Alongside its research work, the period saw the department very much in missionary mode, and over the eleven year period it published at least fourteen papers on “Electronic Engineering Education and the Universities” along with others on “University/Industry relations”. We also ran short courses for schoolteachers. As the world began to wake up to the reality of electronics and computers there was also a spate of National Committees looking at the future of the industry and how to prepare its future leaders.

The newly created “National Economics Development Council” established fourteen “Little Neddies” each serving a key industry, of which “Electronics” was an obvious and exceptionally active one. I was a member of this from its establishment in 1966 until 1975, during which time I was Chairman of its “Manpower Working Group” which published two key reports on “Manpower in the Electronics Industry” and “Electronics and the Schools”. I also chaired its “Manpower Statistics Working Group” and the “Manpower Steering Group” as well as, from 1973, the “Microelectronics Working Party”. This latter Group was tasked with trying to persuade the four major U.K. firms with active interests in the business to recognise the unpalatable likelihood that none of them, on their own, was big enough to compete on the world stage and that the only hope for success in the future was for them to agree to work together and produce a truly nationally significant capability. As has so often happened in the U.K., firms were not prepared to come together and, parochial interests predominating, were to pay the price eventually by disappearing from the world scene.

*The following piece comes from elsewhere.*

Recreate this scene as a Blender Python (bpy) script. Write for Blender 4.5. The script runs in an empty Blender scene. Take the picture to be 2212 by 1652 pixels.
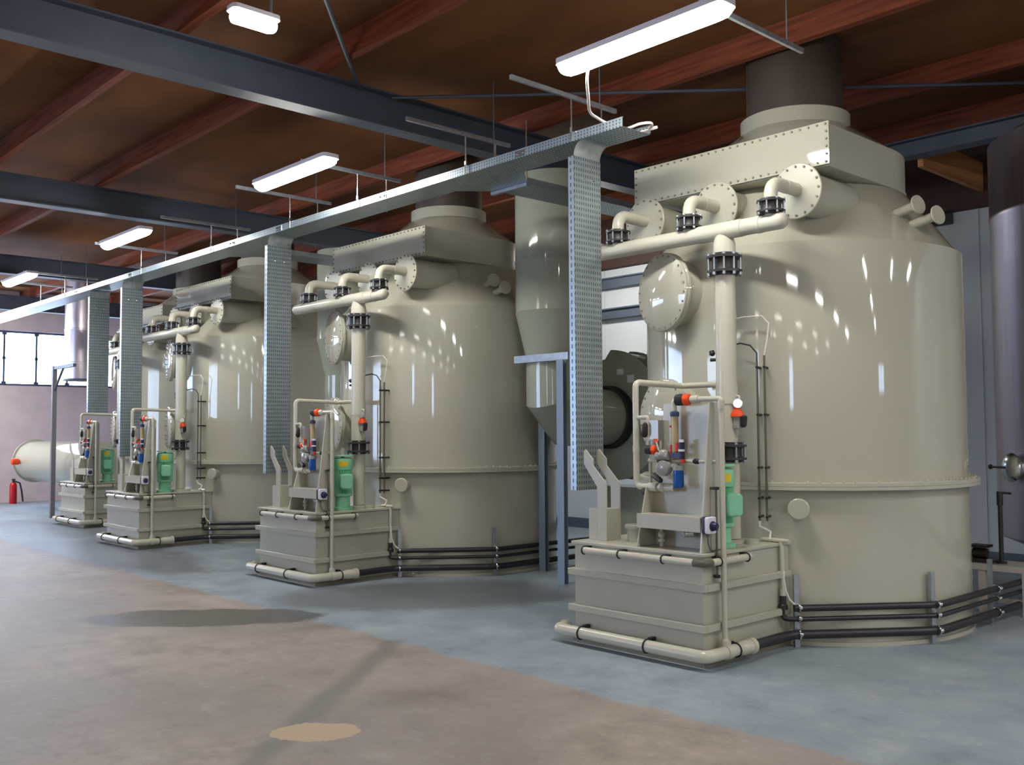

Simultaneously, I served on various Committees of the “Electronics Research Council” which served the Defence interests of the country. Among these was the “Microelectronics Working Party” which I chaired, a group whose task was to tour the Defence Establishments and to persuade them that they should be seeing their futures in terms of microelectronics. For whatever reasons they, too, showed little interest in what the future would clearly hold, being too concerned that the major problems that they were then seeing were “difficult enough with the present familiar technology”.

My involvement in these activities was time consuming and at times dispiriting, but it was without question recognition of the unique position that our department held at that time.